Ryanair’s leadership asserts that the current fee structure unfairly targets regional airports. The airline accused Aena of neglecting Spanish regional investment by favoring investments in airports outside the country. “AENA’s refusal to use its regional airport structure in support of local growth forces us to relocate capacity to more competitive markets,” said CEO Eddie Wilson in a statement. Ryanair believes that the current system—despite its apparent regulatory framework outlined under Law 18/2014 and detailed in the Airport Regulation Document (DORA II)—is being manipulated to the detriment of domestic regional connectivity.

In response, Aena fired back, urging Ryanair to “calm down” and abandon what it characterized as a threatening communication strategy. In its formal response, Aena maintained that its airport charges are firmly based on Law 18/2014 and are supervised by Spain’s National Commission on Markets and Competition (CNMC). The operator stressed that there is complete transparency about the fee structure, insisting, “Aena does not deceive anyone,” and clarified that, for regional airports, fees are reduced to approximately €2 per passenger.
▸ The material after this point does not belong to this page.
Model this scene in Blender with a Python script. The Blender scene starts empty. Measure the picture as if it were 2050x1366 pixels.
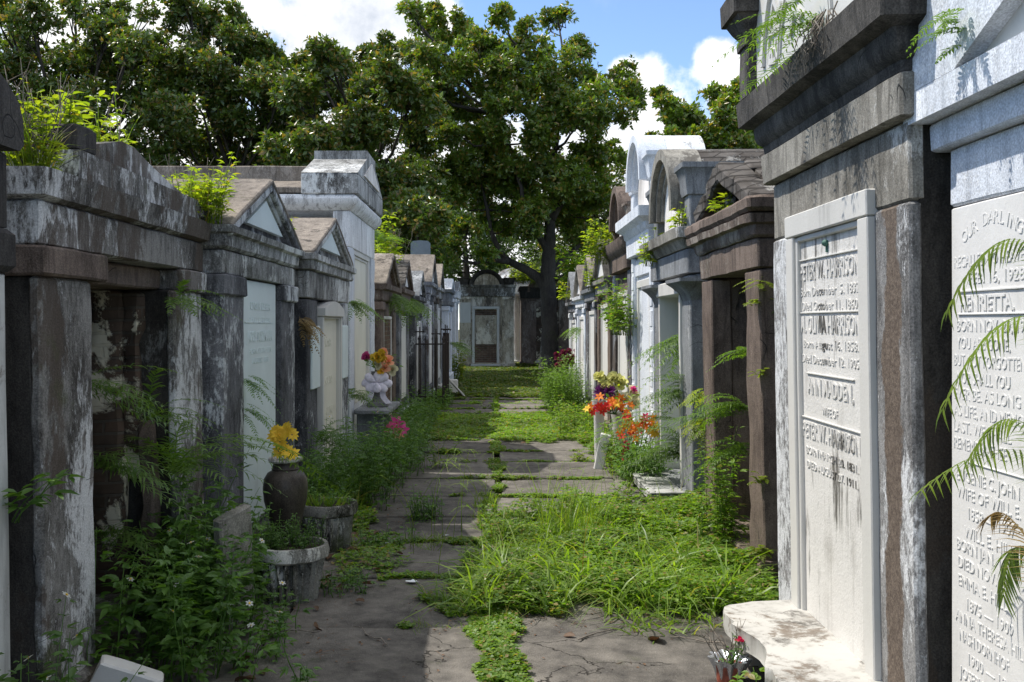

According to Aena, Ryanair’s relentless public pressure aims merely to secure free usage of Spanish airports.

Aena further accused Ryanair of seeking to shift income from public infrastructure to the pockets of its shareholders and managers. “Ryanair’s intention is clear—they want a pure transfer of income to benefit their own interests,” Aena stated. The operator went on to warn that if Ryanair were to prevail in its demands, such actions could potentially violate Law 18/2014 and be deemed illegal.

Meanwhile, Ryanair responded in a separate statement, claiming that Aena has “repeatedly misled Ryanair and the Spanish people” about the actual fares being charged. The airline pointed out that Aena systematically ignored the DGAC’s 2021 resolution, which stipulated that tariffs should remain frozen for five years. Ryanair noted that Aena imposed successive annual increases – including the most recent hike of more than 4% in 2024 – which the carrier argues undermines the government’s intended policy framework.

Ryanair’s critics argue that the fee increases have placed an enormous financial strain on low-cost carriers, forcing them to make drastic cuts to preserve profitability. The airline is now calling on the Spanish government to intervene and break what it considers Aena’s monopoly over airport management. Ryanair’s proposal is to allow regional governments greater autonomy over their airports, with the aim of boosting traffic, tourism, and employment in regions that the airline claims Aena has consistently neglected.

This ongoing dispute is not only a significant battle between two industry giants, but also a critical issue for Spain’s aviation sector and regional economies. As the debate continues, industry observers and policymakers will be watching closely to see whether regulatory intervention is required to recalibrate the balance between fair pricing and regional development, ensuring competitive practices that support both airline profitability and the growth of local aviation infrastructure.